— Problem statement —
Please give the data below again in full, exactly as it stands.

··· Data in this exercise

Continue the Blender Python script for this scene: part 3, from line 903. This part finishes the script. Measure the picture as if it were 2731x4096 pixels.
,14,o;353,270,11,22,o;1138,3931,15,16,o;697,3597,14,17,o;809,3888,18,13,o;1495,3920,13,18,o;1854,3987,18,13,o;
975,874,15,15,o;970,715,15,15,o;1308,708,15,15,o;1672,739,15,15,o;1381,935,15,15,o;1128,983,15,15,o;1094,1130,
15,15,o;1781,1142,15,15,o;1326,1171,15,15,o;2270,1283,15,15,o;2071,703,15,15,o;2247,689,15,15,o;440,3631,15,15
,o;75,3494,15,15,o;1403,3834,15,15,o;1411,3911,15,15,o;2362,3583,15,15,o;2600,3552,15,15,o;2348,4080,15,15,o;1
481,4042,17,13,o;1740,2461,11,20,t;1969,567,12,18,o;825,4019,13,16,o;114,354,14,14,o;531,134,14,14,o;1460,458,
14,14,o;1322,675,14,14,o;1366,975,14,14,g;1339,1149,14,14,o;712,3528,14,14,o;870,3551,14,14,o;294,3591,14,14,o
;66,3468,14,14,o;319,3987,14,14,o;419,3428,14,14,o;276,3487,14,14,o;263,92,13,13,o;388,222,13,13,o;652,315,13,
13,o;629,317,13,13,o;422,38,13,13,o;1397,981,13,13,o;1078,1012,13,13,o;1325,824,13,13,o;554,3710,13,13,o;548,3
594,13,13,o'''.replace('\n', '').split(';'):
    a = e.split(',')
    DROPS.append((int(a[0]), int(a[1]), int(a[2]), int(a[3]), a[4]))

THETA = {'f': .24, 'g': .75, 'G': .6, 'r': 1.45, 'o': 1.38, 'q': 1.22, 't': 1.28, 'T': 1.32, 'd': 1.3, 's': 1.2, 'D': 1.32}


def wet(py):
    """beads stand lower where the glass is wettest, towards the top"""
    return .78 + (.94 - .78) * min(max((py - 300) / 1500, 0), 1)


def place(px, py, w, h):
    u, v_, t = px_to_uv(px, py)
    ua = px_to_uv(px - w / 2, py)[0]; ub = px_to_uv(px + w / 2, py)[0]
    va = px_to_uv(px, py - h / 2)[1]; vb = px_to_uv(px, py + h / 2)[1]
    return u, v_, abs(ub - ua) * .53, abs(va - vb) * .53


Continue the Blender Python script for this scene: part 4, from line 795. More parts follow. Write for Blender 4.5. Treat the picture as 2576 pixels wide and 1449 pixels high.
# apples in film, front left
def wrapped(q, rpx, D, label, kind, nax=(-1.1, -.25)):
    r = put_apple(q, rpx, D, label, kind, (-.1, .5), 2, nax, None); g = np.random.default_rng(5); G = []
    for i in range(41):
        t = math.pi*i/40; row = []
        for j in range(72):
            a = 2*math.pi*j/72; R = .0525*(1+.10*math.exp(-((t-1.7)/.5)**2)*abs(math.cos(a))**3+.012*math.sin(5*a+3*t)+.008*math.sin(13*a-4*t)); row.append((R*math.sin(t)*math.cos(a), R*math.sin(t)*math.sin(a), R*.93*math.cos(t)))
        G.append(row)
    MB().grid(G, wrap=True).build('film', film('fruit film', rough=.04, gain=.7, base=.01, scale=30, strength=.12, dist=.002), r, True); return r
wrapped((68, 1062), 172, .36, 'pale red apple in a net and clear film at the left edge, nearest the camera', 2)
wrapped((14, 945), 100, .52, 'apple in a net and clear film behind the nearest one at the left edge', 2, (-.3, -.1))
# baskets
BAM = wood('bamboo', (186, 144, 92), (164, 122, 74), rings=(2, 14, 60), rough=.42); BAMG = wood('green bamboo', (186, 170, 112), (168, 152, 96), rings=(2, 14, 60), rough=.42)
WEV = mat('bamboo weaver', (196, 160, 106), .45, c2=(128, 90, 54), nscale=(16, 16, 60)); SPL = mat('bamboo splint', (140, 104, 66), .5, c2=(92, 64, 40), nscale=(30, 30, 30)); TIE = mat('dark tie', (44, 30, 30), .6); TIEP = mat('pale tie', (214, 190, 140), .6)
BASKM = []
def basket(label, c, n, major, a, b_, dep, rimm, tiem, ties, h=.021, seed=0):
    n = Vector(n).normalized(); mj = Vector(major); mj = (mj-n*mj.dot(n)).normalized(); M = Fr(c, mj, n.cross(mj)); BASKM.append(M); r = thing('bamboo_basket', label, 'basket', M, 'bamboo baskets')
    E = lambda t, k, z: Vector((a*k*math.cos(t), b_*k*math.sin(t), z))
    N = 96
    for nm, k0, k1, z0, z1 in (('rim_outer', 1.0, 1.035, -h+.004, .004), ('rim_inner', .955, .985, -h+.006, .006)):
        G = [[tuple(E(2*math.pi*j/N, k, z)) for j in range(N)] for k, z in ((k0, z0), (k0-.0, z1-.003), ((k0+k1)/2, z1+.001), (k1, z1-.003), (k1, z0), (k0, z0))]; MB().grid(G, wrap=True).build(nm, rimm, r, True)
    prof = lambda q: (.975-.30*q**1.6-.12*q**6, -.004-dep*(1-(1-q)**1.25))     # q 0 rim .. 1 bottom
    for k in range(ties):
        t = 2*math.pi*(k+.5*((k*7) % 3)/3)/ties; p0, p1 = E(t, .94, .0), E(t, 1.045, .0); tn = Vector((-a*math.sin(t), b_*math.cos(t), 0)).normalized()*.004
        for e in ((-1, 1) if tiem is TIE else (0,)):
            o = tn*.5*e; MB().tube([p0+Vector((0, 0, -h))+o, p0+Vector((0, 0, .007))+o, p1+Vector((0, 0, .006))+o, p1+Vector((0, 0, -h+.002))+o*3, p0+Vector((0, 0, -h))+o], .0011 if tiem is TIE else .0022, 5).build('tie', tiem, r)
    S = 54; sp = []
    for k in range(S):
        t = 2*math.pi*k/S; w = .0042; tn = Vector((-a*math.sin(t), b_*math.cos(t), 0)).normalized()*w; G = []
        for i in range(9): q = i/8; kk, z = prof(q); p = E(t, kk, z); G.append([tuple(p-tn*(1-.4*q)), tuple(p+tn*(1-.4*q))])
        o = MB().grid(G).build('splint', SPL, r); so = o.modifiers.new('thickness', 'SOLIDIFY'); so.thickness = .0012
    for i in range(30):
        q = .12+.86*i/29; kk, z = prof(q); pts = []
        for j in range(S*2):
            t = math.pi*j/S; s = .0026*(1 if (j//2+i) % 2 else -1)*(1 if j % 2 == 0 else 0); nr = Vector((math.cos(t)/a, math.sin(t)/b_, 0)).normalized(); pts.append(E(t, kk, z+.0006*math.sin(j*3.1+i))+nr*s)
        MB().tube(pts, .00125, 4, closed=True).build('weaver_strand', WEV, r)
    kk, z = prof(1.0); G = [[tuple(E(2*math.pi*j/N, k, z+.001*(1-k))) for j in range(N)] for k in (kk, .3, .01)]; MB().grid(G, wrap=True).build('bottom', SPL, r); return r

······

— Output —
Continue the Blender Python script for this scene: part 3, from line 903. This part finishes the script. Measure the picture as if it were 2731x4096 pixels.
,14,o;353,270,11,22,o;1138,3931,15,16,o;697,3597,14,17,o;809,3888,18,13,o;1495,3920,13,18,o;1854,3987,18,13,o;
975,874,15,15,o;970,715,15,15,o;1308,708,15,15,o;1672,739,15,15,o;1381,935,15,15,o;1128,983,15,15,o;1094,1130,
15,15,o;1781,1142,15,15,o;1326,1171,15,15,o;2270,1283,15,15,o;2071,703,15,15,o;2247,689,15,15,o;440,3631,15,15
,o;75,3494,15,15,o;1403,3834,15,15,o;1411,3911,15,15,o;2362,3583,15,15,o;2600,3552,15,15,o;2348,4080,15,15,o;1
481,4042,17,13,o;1740,2461,11,20,t;1969,567,12,18,o;825,4019,13,16,o;114,354,14,14,o;531,134,14,14,o;1460,458,
14,14,o;1322,675,14,14,o;1366,975,14,14,g;1339,1149,14,14,o;712,3528,14,14,o;870,3551,14,14,o;294,3591,14,14,o
;66,3468,14,14,o;319,3987,14,14,o;419,3428,14,14,o;276,3487,14,14,o;263,92,13,13,o;388,222,13,13,o;652,315,13,
13,o;629,317,13,13,o;422,38,13,13,o;1397,981,13,13,o;1078,1012,13,13,o;1325,824,13,13,o;554,3710,13,13,o;548,3
594,13,13,o'''.replace('\n', '').split(';'):
    a = e.split(',')
    DROPS.append((int(a[0]), int(a[1]), int(a[2]), int(a[3]), a[4]))

THETA = {'f': .24, 'g': .75, 'G': .6, 'r': 1.45, 'o': 1.38, 'q': 1.22, 't': 1.28, 'T': 1.32, 'd': 1.3, 's': 1.2, 'D': 1.32}


def wet(py):
    """beads stand lower where the glass is wettest, towards the top"""
    return .78 + (.94 - .78) * min(max((py - 300) / 1500, 0), 1)


def place(px, py, w, h):
    u, v_, t = px_to_uv(px, py)
    ua = px_to_uv(px - w / 2, py)[0]; ub = px_to_uv(px + w / 2, py)[0]
    va = px_to_uv(px, py - h / 2)[1]; vb = px_to_uv(px, py + h / 2)[1]
    return u, v_, abs(ub - ua) * .53, abs(va - vb) * .53


Continue the Blender Python script for this scene: part 4, from line 795. More parts follow. Write for Blender 4.5. Treat the picture as 2576 pixels wide and 1449 pixels high.
# apples in film, front left
def wrapped(q, rpx, D, label, kind, nax=(-1.1, -.25)):
    r = put_apple(q, rpx, D, label, kind, (-.1, .5), 2, nax, None); g = np.random.default_rng(5); G = []
    for i in range(41):
        t = math.pi*i/40; row = []
        for j in range(72):
            a = 2*math.pi*j/72; R = .0525*(1+.10*math.exp(-((t-1.7)/.5)**2)*abs(math.cos(a))**3+.012*math.sin(5*a+3*t)+.008*math.sin(13*a-4*t)); row.append((R*math.sin(t)*math.cos(a), R*math.sin(t)*math.sin(a), R*.93*math.cos(t)))
        G.append(row)
    MB().grid(G, wrap=True).build('film', film('fruit film', rough=.04, gain=.7, base=.01, scale=30, strength=.12, dist=.002), r, True); return r
wrapped((68, 1062), 172, .36, 'pale red apple in a net and clear film at the left edge, nearest the camera', 2)
wrapped((14, 945), 100, .52, 'apple in a net and clear film behind the nearest one at the left edge', 2, (-.3, -.1))
# baskets
BAM = wood('bamboo', (186, 144, 92), (164, 122, 74), rings=(2, 14, 60), rough=.42); BAMG = wood('green bamboo', (186, 170, 112), (168, 152, 96), rings=(2, 14, 60), rough=.42)
WEV = mat('bamboo weaver', (196, 160, 106), .45, c2=(128, 90, 54), nscale=(16, 16, 60)); SPL = mat('bamboo splint', (140, 104, 66), .5, c2=(92, 64, 40), nscale=(30, 30, 30)); TIE = mat('dark tie', (44, 30, 30), .6); TIEP = mat('pale tie', (214, 190, 140), .6)
BASKM = []
def basket(label, c, n, major, a, b_, dep, rimm, tiem, ties, h=.021, seed=0):
    n = Vector(n).normalized(); mj = Vector(major); mj = (mj-n*mj.dot(n)).normalized(); M = Fr(c, mj, n.cross(mj)); BASKM.append(M); r = thing('bamboo_basket', label, 'basket', M, 'bamboo baskets')
    E = lambda t, k, z: Vector((a*k*math.cos(t), b_*k*math.sin(t), z))
    N = 96
    for nm, k0, k1, z0, z1 in (('rim_outer', 1.0, 1.035, -h+.004, .004), ('rim_inner', .955, .985, -h+.006, .006)):
        G = [[tuple(E(2*math.pi*j/N, k, z)) for j in range(N)] for k, z in ((k0, z0), (k0-.0, z1-.003), ((k0+k1)/2, z1+.001), (k1, z1-.003), (k1, z0), (k0, z0))]; MB().grid(G, wrap=True).build(nm, rimm, r, True)
    prof = lambda q: (.975-.30*q**1.6-.12*q**6, -.004-dep*(1-(1-q)**1.25))     # q 0 rim .. 1 bottom
    for k in range(ties):
        t = 2*math.pi*(k+.5*((k*7) % 3)/3)/ties; p0, p1 = E(t, .94, .0), E(t, 1.045, .0); tn = Vector((-a*math.sin(t), b_*math.cos(t), 0)).normalized()*.004
        for e in ((-1, 1) if tiem is TIE else (0,)):
            o = tn*.5*e; MB().tube([p0+Vector((0, 0, -h))+o, p0+Vector((0, 0, .007))+o, p1+Vector((0, 0, .006))+o, p1+Vector((0, 0, -h+.002))+o*3, p0+Vector((0, 0, -h))+o], .0011 if tiem is TIE else .0022, 5).build('tie', tiem, r)
    S = 54; sp = []
    for k in range(S):
        t = 2*math.pi*k/S; w = .0042; tn = Vector((-a*math.sin(t), b_*math.cos(t), 0)).normalized()*w; G = []
        for i in range(9): q = i/8; kk, z = prof(q); p = E(t, kk, z); G.append([tuple(p-tn*(1-.4*q)), tuple(p+tn*(1-.4*q))])
        o = MB().grid(G).build('splint', SPL, r); so = o.modifiers.new('thickness', 'SOLIDIFY'); so.thickness = .0012
    for i in range(30):
        q = .12+.86*i/29; kk, z = prof(q); pts = []
        for j in range(S*2):
            t = math.pi*j/S; s = .0026*(1 if (j//2+i) % 2 else -1)*(1 if j % 2 == 0 else 0); nr = Vector((math.cos(t)/a, math.sin(t)/b_, 0)).normalized(); pts.append(E(t, kk, z+.0006*math.sin(j*3.1+i))+nr*s)
        MB().tube(pts, .00125, 4, closed=True).build('weaver_strand', WEV, r)
    kk, z = prof(1.0); G = [[tuple(E(2*math.pi*j/N, k, z+.001*(1-k))) for j in range(N)] for k in (kk, .3, .01)]; MB().grid(G, wrap=True).build('bottom', SPL, r); return r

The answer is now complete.